**TASK BRIEF:** Nothing outside the lines from the one containing "Reconstruct this image" down to the one containing "above the floor" belongs in the copy; print that span exactly, both ends included, with pictures removed.

**MATERIAL TO PROCESS:**
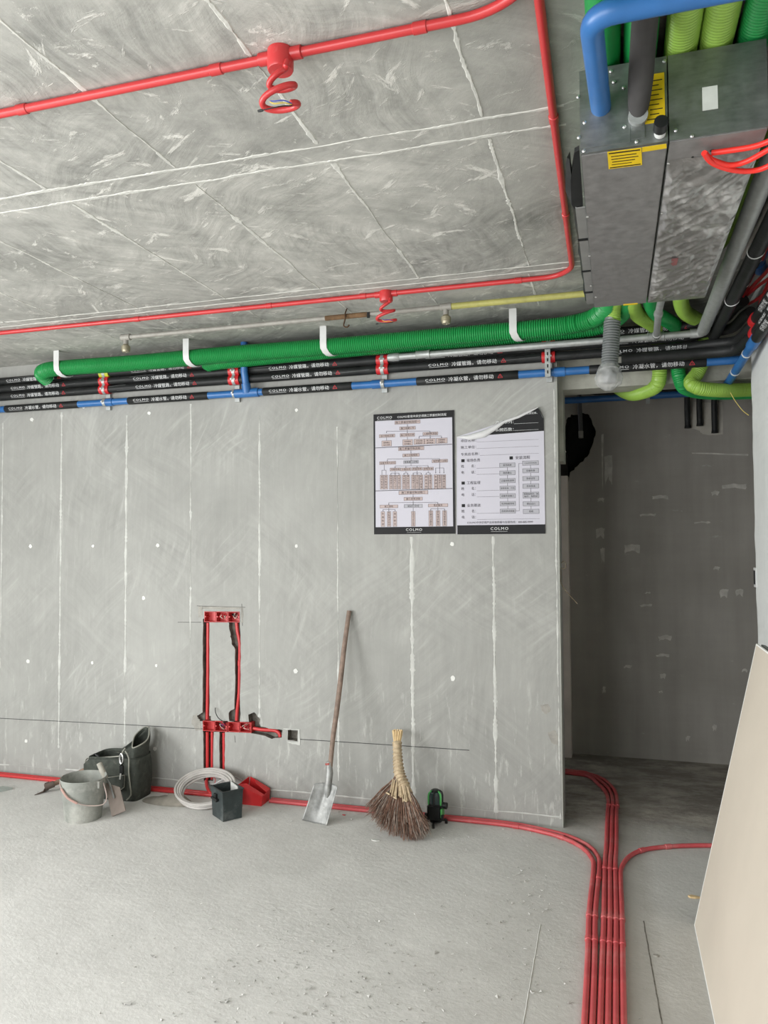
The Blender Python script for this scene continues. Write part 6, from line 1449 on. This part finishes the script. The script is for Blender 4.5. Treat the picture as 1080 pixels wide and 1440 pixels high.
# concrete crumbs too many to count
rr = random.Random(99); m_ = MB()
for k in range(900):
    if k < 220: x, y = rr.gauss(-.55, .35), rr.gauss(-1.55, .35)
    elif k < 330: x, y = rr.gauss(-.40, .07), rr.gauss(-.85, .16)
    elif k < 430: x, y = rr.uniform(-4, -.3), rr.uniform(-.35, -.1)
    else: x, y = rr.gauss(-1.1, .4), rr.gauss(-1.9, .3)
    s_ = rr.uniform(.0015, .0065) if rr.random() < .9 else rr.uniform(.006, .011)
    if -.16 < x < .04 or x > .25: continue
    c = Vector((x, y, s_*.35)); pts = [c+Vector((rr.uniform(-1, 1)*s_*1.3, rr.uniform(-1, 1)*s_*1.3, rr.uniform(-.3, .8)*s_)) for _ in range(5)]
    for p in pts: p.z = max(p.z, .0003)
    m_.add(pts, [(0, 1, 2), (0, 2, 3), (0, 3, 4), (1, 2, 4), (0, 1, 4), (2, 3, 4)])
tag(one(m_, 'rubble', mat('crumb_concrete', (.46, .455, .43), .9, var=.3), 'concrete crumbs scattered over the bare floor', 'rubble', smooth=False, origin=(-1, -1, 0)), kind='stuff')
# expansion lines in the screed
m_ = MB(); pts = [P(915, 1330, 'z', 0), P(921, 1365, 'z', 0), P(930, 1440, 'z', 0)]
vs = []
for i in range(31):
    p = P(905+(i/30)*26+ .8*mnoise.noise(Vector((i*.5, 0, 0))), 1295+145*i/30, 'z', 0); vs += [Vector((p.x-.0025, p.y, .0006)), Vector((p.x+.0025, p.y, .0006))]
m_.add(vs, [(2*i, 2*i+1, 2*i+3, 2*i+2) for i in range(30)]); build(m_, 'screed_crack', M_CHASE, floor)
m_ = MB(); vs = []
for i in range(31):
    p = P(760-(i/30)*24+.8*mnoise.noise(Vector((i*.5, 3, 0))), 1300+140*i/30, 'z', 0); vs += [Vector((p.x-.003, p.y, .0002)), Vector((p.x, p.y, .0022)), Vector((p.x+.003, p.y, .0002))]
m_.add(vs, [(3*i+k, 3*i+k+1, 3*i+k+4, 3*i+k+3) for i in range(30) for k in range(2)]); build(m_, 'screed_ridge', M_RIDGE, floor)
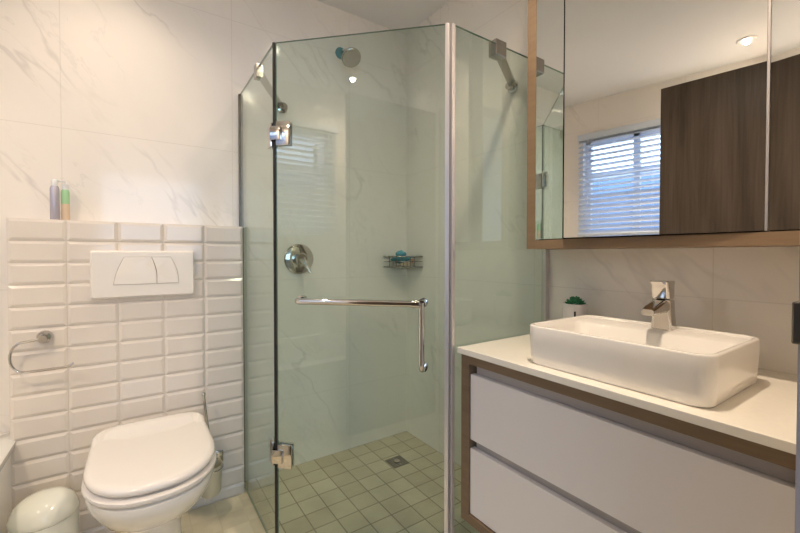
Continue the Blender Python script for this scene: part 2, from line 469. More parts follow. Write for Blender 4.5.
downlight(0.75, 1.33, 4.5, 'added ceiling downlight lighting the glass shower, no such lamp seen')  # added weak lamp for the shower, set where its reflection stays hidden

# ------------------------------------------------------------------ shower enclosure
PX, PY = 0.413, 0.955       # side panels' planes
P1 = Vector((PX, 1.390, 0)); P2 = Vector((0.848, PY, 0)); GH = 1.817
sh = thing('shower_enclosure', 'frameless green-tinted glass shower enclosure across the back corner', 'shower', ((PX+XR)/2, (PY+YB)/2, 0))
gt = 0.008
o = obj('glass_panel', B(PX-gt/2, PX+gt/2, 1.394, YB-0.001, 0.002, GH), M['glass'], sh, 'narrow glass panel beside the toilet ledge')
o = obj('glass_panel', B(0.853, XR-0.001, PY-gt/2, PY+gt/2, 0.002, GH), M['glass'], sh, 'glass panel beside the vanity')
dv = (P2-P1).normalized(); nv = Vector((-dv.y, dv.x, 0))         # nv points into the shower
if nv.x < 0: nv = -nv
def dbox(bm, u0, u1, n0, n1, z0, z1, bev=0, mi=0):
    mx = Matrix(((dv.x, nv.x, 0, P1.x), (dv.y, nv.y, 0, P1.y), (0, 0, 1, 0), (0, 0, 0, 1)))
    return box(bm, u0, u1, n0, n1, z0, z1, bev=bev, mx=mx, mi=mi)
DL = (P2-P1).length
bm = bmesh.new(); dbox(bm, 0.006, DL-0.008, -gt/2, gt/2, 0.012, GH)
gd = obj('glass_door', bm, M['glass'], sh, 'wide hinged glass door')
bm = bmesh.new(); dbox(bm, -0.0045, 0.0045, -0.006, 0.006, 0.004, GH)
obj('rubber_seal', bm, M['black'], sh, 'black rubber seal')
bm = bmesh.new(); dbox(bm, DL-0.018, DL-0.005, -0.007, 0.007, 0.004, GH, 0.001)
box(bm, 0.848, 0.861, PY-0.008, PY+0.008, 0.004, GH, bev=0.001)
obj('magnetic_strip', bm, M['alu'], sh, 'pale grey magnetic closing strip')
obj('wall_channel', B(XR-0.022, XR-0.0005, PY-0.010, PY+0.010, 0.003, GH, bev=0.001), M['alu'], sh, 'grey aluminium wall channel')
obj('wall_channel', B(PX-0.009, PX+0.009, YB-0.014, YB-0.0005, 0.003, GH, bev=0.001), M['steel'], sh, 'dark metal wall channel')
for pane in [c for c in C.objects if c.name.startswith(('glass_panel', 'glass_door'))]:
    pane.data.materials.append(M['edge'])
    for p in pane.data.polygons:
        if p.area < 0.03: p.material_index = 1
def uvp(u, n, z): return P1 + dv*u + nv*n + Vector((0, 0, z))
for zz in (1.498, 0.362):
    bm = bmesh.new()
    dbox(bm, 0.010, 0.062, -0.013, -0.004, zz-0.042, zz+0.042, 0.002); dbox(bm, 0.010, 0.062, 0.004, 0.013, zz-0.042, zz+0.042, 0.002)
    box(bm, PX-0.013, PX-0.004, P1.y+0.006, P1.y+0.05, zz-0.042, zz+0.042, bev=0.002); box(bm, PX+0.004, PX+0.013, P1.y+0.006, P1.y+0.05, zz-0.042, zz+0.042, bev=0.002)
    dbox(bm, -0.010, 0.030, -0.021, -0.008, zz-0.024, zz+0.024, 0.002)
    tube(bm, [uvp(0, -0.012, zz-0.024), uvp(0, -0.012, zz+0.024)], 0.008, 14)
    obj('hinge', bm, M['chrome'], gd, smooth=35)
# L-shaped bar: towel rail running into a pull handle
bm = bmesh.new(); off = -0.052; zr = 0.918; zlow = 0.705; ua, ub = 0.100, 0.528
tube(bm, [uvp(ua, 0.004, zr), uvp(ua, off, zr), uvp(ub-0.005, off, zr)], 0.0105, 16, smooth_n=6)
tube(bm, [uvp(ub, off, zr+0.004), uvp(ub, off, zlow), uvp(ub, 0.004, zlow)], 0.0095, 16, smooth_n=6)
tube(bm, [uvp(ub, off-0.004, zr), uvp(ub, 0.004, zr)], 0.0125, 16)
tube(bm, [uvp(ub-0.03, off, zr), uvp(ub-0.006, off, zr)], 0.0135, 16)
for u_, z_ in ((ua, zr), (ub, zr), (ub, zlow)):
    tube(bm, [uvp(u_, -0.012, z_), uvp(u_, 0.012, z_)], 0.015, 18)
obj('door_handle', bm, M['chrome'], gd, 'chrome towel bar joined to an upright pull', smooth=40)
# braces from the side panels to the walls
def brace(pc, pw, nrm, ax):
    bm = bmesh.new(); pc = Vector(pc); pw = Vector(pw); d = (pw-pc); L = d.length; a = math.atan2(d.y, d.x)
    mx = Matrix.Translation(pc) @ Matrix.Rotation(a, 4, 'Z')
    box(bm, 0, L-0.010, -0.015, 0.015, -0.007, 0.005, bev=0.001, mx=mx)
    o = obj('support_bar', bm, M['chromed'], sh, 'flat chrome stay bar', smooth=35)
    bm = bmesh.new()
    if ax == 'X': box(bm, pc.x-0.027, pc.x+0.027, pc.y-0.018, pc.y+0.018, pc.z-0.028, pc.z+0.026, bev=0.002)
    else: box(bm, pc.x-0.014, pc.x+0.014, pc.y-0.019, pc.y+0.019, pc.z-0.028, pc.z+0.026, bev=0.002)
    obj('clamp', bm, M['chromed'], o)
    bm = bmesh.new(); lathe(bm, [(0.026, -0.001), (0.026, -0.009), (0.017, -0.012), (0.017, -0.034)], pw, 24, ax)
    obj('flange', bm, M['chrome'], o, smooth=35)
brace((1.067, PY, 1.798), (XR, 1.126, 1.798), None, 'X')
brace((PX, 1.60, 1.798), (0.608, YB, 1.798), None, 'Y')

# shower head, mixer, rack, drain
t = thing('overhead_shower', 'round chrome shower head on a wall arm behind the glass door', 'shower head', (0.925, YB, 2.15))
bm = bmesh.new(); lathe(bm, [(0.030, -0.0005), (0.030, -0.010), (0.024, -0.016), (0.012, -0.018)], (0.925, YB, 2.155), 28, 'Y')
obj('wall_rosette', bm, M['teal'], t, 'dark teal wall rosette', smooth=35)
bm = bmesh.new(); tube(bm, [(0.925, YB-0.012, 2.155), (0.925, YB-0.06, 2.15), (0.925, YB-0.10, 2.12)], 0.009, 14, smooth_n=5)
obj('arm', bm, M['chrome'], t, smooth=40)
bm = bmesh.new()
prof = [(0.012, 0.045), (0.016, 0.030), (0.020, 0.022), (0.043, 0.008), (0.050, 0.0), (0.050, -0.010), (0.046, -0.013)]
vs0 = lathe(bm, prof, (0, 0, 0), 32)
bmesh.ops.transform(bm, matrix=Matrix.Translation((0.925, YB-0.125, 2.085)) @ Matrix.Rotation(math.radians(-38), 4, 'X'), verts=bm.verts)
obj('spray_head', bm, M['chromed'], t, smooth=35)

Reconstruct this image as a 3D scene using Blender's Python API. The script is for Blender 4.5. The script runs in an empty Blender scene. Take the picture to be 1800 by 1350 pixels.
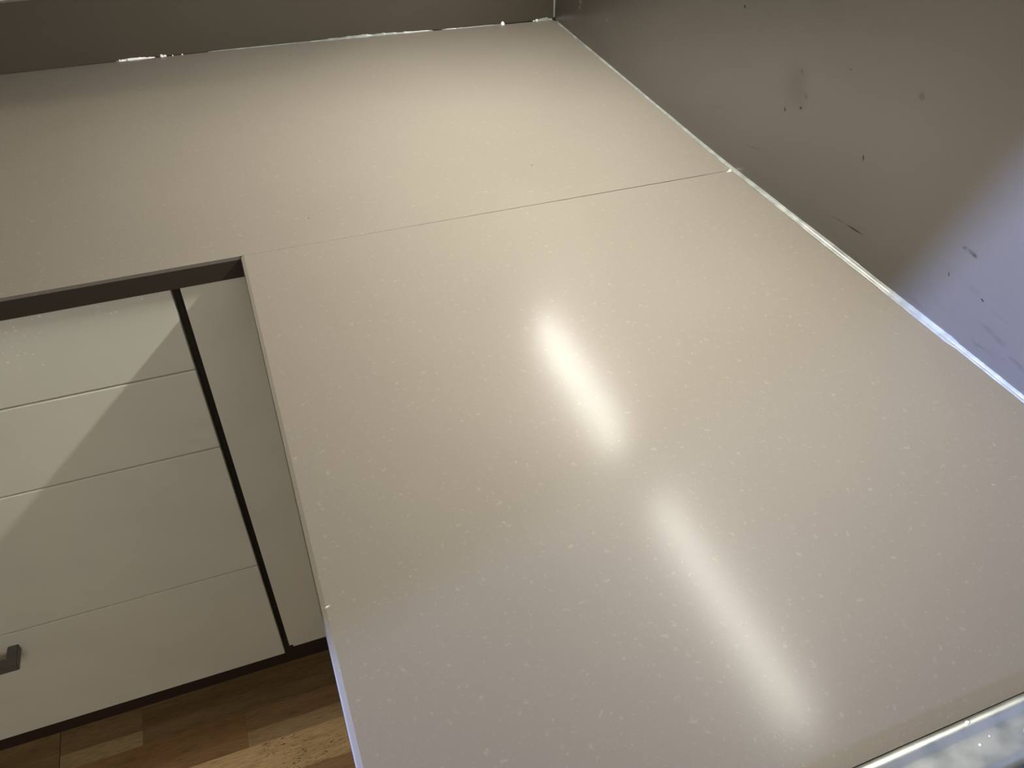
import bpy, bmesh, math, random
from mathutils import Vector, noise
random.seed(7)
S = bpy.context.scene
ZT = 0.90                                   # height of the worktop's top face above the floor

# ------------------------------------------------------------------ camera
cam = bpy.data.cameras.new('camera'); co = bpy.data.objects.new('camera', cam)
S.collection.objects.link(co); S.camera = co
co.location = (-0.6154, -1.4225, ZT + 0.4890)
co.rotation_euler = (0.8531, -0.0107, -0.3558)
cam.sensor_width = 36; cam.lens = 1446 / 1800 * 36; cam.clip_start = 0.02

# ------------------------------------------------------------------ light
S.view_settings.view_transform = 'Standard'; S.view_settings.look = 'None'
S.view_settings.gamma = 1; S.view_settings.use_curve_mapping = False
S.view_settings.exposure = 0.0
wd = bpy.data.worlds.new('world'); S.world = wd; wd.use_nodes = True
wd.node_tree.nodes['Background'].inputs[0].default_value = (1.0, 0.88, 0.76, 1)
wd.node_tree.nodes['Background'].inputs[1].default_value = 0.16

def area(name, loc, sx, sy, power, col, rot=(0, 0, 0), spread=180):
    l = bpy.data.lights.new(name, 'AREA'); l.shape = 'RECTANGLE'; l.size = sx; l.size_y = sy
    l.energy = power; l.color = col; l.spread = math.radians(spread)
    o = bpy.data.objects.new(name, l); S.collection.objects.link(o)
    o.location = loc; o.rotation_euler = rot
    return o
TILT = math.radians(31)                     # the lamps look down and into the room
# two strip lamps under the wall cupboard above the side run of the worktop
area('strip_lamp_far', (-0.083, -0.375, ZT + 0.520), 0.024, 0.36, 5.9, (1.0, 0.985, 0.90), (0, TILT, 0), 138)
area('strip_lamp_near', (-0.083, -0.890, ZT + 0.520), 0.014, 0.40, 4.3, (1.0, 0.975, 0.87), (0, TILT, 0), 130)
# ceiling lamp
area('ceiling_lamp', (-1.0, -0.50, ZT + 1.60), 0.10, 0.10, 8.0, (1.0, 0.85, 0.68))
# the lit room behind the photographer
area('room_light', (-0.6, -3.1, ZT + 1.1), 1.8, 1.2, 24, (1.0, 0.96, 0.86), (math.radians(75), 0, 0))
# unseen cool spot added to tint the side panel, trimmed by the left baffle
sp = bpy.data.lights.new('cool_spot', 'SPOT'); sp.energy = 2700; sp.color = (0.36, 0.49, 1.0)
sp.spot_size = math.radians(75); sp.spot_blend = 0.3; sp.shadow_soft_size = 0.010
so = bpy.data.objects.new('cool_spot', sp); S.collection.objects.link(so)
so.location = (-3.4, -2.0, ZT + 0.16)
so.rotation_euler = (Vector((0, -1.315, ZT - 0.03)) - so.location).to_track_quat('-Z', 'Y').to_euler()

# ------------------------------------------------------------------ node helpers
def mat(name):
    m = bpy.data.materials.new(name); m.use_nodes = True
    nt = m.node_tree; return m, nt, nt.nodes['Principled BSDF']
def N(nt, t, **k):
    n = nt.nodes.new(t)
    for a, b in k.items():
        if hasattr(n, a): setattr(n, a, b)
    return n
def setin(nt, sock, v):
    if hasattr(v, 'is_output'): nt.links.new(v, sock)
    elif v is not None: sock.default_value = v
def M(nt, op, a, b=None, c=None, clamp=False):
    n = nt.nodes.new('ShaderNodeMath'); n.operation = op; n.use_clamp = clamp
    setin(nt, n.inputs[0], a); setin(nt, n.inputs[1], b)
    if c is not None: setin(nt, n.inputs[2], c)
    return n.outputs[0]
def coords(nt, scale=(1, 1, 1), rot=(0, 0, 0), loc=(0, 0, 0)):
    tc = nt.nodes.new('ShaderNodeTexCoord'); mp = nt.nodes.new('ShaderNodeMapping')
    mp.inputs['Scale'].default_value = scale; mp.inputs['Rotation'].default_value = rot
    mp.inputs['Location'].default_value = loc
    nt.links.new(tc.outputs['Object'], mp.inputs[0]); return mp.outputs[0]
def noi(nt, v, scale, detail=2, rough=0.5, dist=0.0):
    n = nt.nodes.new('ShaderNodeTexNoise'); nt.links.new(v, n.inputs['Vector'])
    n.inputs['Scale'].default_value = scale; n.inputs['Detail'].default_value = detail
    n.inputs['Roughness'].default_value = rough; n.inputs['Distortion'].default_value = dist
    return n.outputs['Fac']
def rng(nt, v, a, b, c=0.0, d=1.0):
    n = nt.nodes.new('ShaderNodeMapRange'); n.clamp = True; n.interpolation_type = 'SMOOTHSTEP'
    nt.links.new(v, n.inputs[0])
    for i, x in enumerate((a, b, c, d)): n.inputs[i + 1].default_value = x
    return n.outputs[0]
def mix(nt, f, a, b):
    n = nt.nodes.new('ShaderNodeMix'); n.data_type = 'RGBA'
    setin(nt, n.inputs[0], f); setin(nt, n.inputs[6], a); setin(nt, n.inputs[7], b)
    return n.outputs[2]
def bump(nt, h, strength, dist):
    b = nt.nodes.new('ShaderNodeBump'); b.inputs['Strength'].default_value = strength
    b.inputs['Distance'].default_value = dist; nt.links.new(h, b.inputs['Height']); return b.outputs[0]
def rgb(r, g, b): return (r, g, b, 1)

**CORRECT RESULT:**
Reconstruct this image as a 3D scene using Blender's Python API. The script is for Blender 4.5. The script runs in an empty Blender scene. Take the picture to be 1800 by 1350 pixels.
import bpy, bmesh, math, random
from mathutils import Vector, noise
random.seed(7)
S = bpy.context.scene
ZT = 0.90                                   # height of the worktop's top face above the floor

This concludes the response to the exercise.